The trouble is that provocation doesn’t work that way. There’s an old episode of Mock the Week where the team covers David Cameron’s pre-election declaration that he is “not smug”. David Mitchell replies with spluttering irritation: “We’ll decide whether you’re smug or not, you smug shit.”

Similarly in the case of provocation: I don’t get to decide whether or not my actions are provocative as far as you are concerned. I can claim that they weren’t intentionally provocative, or even that they were entirely licit and non-aggressive and that you shouldn’t be getting your knickers in such a twist, but that’s as far as it goes.

In response to this you might well say that China is behaving like a large, belligerent drunk in a bar, actively searching for an excuse to kick off. To which the answer, of course, is “Yes, that’s the privilege of large, belligerent drunks. The rest of us just have to find a way to live with it.”

Much like Russia’s recent actions in Ukraine, this is essentially a military means of transmitting a message – the primary purpose is to communicate to the rest of us that China is ready, willing and able to lose its shit in potentially devastating ways if crossed. There is no urgent strategic goal in either case. Certainly, armchair generals like to witter on about the importance of having naval access to the Mediterranean, but there are two problems with this theory: a) the Mediterranean is not exactly the geopolitical nexus it once was, grandpa, and b) in the event that the Russian did need a handy Black Sea port, they could happily roll in and take it whenever they felt like it (as recent events have amply demonstrated).
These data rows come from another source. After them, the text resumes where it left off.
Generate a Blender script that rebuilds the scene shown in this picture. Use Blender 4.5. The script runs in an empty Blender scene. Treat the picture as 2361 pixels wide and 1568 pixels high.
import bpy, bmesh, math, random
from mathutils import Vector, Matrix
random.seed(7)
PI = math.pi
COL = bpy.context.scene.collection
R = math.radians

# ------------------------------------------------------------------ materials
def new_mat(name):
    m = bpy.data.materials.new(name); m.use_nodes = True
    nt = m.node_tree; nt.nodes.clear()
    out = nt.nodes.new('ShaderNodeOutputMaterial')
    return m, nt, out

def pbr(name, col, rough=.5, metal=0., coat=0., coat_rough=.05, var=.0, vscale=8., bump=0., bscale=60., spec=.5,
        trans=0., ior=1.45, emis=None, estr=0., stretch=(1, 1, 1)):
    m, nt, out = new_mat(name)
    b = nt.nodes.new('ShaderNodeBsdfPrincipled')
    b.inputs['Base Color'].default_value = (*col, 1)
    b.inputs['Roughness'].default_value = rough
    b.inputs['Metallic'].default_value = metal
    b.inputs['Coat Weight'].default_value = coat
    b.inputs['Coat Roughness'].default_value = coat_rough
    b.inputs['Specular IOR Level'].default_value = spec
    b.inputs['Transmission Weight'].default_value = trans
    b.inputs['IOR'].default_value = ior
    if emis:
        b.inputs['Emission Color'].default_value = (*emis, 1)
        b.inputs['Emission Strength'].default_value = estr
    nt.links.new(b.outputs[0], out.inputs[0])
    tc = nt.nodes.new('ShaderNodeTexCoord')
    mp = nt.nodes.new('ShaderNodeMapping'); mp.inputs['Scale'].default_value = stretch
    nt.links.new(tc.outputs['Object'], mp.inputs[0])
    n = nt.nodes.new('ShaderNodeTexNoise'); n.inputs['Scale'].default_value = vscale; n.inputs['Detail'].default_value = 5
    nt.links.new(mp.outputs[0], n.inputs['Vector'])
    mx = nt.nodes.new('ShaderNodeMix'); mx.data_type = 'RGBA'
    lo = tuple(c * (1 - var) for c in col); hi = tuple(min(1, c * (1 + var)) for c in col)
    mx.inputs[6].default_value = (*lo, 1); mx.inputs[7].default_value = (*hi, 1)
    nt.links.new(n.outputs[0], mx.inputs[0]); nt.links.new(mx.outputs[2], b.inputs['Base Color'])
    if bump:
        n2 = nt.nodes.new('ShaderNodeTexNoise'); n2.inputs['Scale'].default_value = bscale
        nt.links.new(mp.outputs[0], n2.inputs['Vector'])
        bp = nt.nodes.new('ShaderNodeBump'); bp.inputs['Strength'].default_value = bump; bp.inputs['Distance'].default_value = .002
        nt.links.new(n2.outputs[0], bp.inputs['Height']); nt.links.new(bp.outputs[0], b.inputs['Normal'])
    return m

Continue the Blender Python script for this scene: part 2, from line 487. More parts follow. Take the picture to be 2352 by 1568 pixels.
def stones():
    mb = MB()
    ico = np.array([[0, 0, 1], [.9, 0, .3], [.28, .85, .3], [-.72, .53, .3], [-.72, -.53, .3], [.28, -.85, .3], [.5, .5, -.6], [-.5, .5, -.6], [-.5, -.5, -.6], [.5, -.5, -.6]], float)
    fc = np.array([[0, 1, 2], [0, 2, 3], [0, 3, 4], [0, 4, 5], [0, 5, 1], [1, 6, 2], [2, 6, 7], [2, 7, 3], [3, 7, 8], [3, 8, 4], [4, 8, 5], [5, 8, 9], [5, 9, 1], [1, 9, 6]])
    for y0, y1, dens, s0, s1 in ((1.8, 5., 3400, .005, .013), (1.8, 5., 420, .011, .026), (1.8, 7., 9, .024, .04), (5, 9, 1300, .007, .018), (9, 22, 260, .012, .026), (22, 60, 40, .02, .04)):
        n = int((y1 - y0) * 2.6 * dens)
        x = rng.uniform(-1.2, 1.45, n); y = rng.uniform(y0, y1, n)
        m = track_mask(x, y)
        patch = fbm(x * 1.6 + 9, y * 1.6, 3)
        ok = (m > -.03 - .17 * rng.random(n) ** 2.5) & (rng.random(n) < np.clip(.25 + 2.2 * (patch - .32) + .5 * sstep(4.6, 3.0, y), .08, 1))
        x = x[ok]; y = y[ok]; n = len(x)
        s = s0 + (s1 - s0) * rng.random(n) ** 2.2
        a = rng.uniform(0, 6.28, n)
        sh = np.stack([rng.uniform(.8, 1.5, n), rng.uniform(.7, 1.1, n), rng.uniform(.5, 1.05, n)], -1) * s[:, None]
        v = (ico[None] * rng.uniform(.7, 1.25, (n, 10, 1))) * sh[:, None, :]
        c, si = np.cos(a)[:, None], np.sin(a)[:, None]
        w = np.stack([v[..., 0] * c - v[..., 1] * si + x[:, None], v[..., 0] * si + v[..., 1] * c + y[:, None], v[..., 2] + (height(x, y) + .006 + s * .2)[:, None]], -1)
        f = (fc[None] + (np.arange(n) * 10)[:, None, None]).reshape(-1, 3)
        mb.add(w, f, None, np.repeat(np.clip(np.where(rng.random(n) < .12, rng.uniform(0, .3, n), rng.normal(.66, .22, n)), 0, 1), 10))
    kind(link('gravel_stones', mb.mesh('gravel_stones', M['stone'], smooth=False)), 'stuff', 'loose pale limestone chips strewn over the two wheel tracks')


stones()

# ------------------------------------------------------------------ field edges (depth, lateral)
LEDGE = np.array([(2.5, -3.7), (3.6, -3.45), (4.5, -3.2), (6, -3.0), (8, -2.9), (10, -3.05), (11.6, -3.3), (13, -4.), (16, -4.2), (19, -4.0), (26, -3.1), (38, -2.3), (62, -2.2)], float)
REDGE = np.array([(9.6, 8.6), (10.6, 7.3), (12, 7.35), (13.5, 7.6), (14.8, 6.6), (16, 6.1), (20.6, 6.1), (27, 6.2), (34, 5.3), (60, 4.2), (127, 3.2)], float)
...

It happened at the particular time not because of geographical strategic requirements, but of psychological ones: it was a good moment to make a gesture to intimidate everyone.

So, apparently, China has decided that it is going to be the one to assure freedom of the seas (albeit a limited version) within its own sphere of interest, and there’s not a great deal we can do about it.

But on the plus side, we do get to decide whether or not that’s provocative.